The Wisconsin Court of Appeals has asked the Wisconsin Supreme Court for “guidance” as to whether additional consideration is required to support a covenant not to compete entered into during an at-will employment relationship.  The case, Runzheimer International, LTD v. Friedlen, involves an action by Runzheimer International, Ltd to enforce a non-compete agreement signed by David Friedlen in 2009, after Friedlen had been working at Runzheimer as an at-will employee for nearly 20 years.   Signing the agreement was made a condition of Friedlen’s continued employment and his participation in the company’s yearly incentive plan.  The agreement did not increase Friedlen’s salary, nor did it make him eligible for incentives that he had not been eligible for prior to signing the agreement.  The trial court found that the non-compete was invalid because it lacked sufficient consideration. Runzheimer appealed, arguing that there should be no difference in how courts treat restrictive covenants entered into at the start of employment and those entered into after years of employment, because “every day is a new day both for employer and employee in an at-will relationship.”

Runzheimer, in its briefing, suggested that Wisconsin courts ought to be allowed to evaluate the circumstances occurring after the restrictive covenant was signed to determine whether the agreement was reasonable, pointing to neighboring Illinois as an example of a state which has arguably followed this practice.  Other states have shunned this case by case inquiry due to the traditional rule that “the law does not inquire as to the adequacy of consideration to support a promise, only its existence.”

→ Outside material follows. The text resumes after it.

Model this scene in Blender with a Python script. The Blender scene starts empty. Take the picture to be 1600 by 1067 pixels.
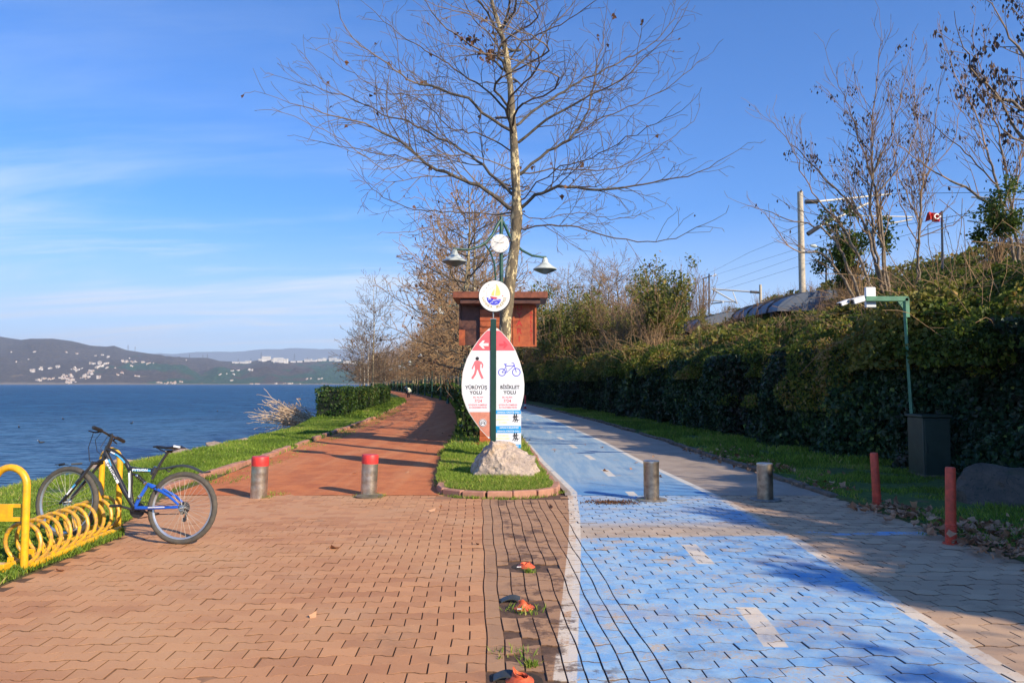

The court of appeals for the First District of Wisconsin concluded that existing Wisconsin Supreme Court precedent was unclear and, to some extent, contradictory in a way that would require the Court of Appeals to contradict the higher court either way it ruled.  It therefore certified the question to the state’s highest court for resolution.

Wisconsin has a statute governing non-competes, Wis. Stat. Section 103.465, but the law is silent on the issue of consideration.  It is expected that the Wisconsin Supreme Court will rule on this question and provide clear guidance for employers in the Badger State.